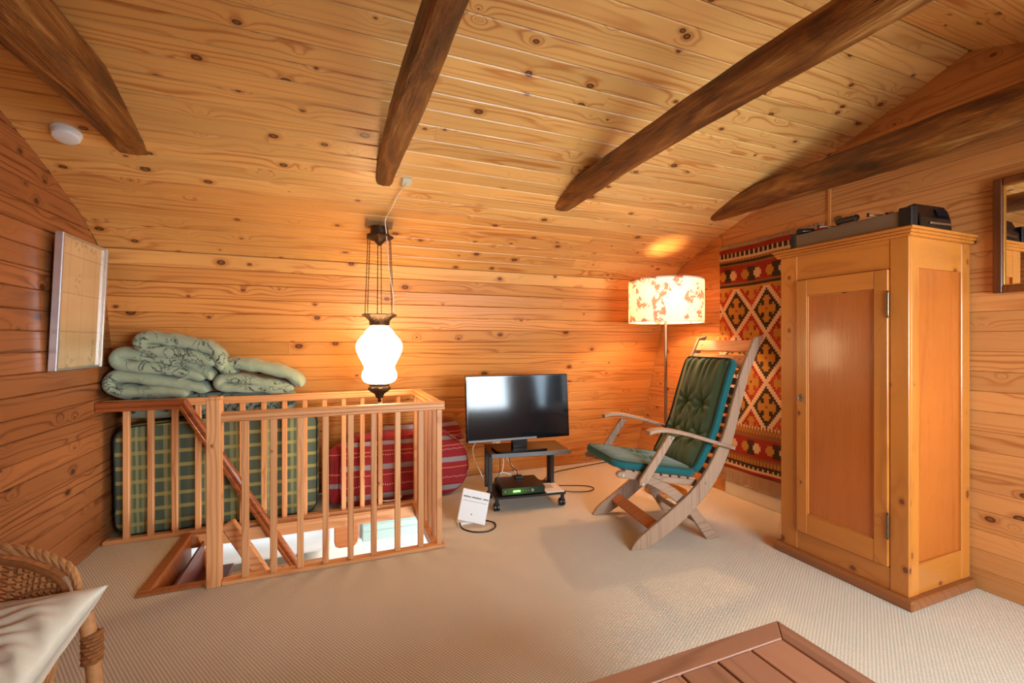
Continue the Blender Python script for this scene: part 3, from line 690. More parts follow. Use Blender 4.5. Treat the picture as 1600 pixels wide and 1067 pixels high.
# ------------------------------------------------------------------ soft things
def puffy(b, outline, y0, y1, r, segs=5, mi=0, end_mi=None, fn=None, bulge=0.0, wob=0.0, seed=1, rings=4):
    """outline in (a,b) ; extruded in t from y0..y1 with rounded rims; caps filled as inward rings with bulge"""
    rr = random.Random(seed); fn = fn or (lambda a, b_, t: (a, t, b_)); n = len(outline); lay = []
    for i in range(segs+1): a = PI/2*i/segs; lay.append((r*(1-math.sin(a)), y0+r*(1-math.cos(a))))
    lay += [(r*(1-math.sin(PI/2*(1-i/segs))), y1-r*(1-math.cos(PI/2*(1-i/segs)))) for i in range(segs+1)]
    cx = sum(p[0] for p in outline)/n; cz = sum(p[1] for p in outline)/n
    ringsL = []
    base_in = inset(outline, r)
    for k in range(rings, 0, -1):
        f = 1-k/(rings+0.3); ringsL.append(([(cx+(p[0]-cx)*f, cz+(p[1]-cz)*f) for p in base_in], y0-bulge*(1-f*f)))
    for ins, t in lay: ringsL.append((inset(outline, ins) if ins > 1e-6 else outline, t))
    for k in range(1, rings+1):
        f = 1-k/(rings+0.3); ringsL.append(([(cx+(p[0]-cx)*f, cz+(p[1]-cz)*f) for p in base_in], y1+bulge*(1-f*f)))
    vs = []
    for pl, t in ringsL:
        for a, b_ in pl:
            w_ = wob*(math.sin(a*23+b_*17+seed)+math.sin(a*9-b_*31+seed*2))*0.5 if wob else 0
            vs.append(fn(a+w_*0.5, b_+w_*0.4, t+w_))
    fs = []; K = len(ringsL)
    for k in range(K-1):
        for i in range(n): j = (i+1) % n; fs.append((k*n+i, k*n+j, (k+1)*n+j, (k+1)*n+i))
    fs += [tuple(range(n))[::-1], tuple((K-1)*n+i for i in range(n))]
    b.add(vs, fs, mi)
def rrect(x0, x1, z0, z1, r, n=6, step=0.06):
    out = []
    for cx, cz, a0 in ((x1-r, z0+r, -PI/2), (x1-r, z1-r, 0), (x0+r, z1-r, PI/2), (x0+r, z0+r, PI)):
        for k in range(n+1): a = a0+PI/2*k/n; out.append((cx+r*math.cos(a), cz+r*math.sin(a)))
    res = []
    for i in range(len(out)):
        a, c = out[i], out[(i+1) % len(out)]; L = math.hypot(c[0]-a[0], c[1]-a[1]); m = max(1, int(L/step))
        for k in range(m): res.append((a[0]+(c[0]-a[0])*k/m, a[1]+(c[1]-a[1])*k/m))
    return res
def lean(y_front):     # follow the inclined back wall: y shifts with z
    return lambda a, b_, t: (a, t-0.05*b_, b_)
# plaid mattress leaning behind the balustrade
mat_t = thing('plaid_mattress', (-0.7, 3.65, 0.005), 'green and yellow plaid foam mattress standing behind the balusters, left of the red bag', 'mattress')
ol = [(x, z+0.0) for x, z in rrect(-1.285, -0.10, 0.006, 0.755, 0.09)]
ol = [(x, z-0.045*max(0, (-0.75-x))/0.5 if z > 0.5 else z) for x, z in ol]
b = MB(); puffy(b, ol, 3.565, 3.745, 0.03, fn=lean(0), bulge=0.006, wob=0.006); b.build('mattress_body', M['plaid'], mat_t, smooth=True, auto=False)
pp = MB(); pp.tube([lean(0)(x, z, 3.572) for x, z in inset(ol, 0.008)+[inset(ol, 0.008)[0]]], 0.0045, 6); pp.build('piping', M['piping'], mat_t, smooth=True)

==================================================

Problem description: Could you repeat all of the material exactly? Pictures should not be copied.

Written response:
Continue the Blender Python script for this scene: part 3, from line 690. More parts follow. Use Blender 4.5. Treat the picture as 1600 pixels wide and 1067 pixels high.
# ------------------------------------------------------------------ soft things
def puffy(b, outline, y0, y1, r, segs=5, mi=0, end_mi=None, fn=None, bulge=0.0, wob=0.0, seed=1, rings=4):
    """outline in (a,b) ; extruded in t from y0..y1 with rounded rims; caps filled as inward rings with bulge"""
    rr = random.Random(seed); fn = fn or (lambda a, b_, t: (a, t, b_)); n = len(outline); lay = []
    for i in range(segs+1): a = PI/2*i/segs; lay.append((r*(1-math.sin(a)), y0+r*(1-math.cos(a))))
    lay += [(r*(1-math.sin(PI/2*(1-i/segs))), y1-r*(1-math.cos(PI/2*(1-i/segs)))) for i in range(segs+1)]
    cx = sum(p[0] for p in outline)/n; cz = sum(p[1] for p in outline)/n
    ringsL = []
    base_in = inset(outline, r)
    for k in range(rings, 0, -1):
        f = 1-k/(rings+0.3); ringsL.append(([(cx+(p[0]-cx)*f, cz+(p[1]-cz)*f) for p in base_in], y0-bulge*(1-f*f)))
    for ins, t in lay: ringsL.append((inset(outline, ins) if ins > 1e-6 else outline, t))
    for k in range(1, rings+1):
        f = 1-k/(rings+0.3); ringsL.append(([(cx+(p[0]-cx)*f, cz+(p[1]-cz)*f) for p in base_in], y1+bulge*(1-f*f)))
    vs = []
    for pl, t in ringsL:
        for a, b_ in pl:
            w_ = wob*(math.sin(a*23+b_*17+seed)+math.sin(a*9-b_*31+seed*2))*0.5 if wob else 0
            vs.append(fn(a+w_*0.5, b_+w_*0.4, t+w_))
    fs = []; K = len(ringsL)
    for k in range(K-1):
        for i in range(n): j = (i+1) % n; fs.append((k*n+i, k*n+j, (k+1)*n+j, (k+1)*n+i))
    fs += [tuple(range(n))[::-1], tuple((K-1)*n+i for i in range(n))]
    b.add(vs, fs, mi)
def rrect(x0, x1, z0, z1, r, n=6, step=0.06):
    out = []
    for cx, cz, a0 in ((x1-r, z0+r, -PI/2), (x1-r, z1-r, 0), (x0+r, z1-r, PI/2), (x0+r, z0+r, PI)):
        for k in range(n+1): a = a0+PI/2*k/n; out.append((cx+r*math.cos(a), cz+r*math.sin(a)))
    res = []
    for i in range(len(out)):
        a, c = out[i], out[(i+1) % len(out)]; L = math.hypot(c[0]-a[0], c[1]-a[1]); m = max(1, int(L/step))
        for k in range(m): res.append((a[0]+(c[0]-a[0])*k/m, a[1]+(c[1]-a[1])*k/m))
    return res
def lean(y_front):     # follow the inclined back wall: y shifts with z
    return lambda a, b_, t: (a, t-0.05*b_, b_)
# plaid mattress leaning behind the balustrade
mat_t = thing('plaid_mattress', (-0.7, 3.65, 0.005), 'green and yellow plaid foam mattress standing behind the balusters, left of the red bag', 'mattress')
ol = [(x, z+0.0) for x, z in rrect(-1.285, -0.10, 0.006, 0.755, 0.09)]
ol = [(x, z-0.045*max(0, (-0.75-x))/0.5 if z > 0.5 else z) for x, z in ol]
b = MB(); puffy(b, ol, 3.565, 3.745, 0.03, fn=lean(0), bulge=0.006, wob=0.006); b.build('mattress_body', M['plaid'], mat_t, smooth=True, auto=False)
pp = MB(); pp.tube([lean(0)(x, z, 3.572) for x, z in inset(ol, 0.008)+[inset(ol, 0.008)[0]]], 0.0045, 6); pp.build('piping', M['piping'], mat_t, smooth=True)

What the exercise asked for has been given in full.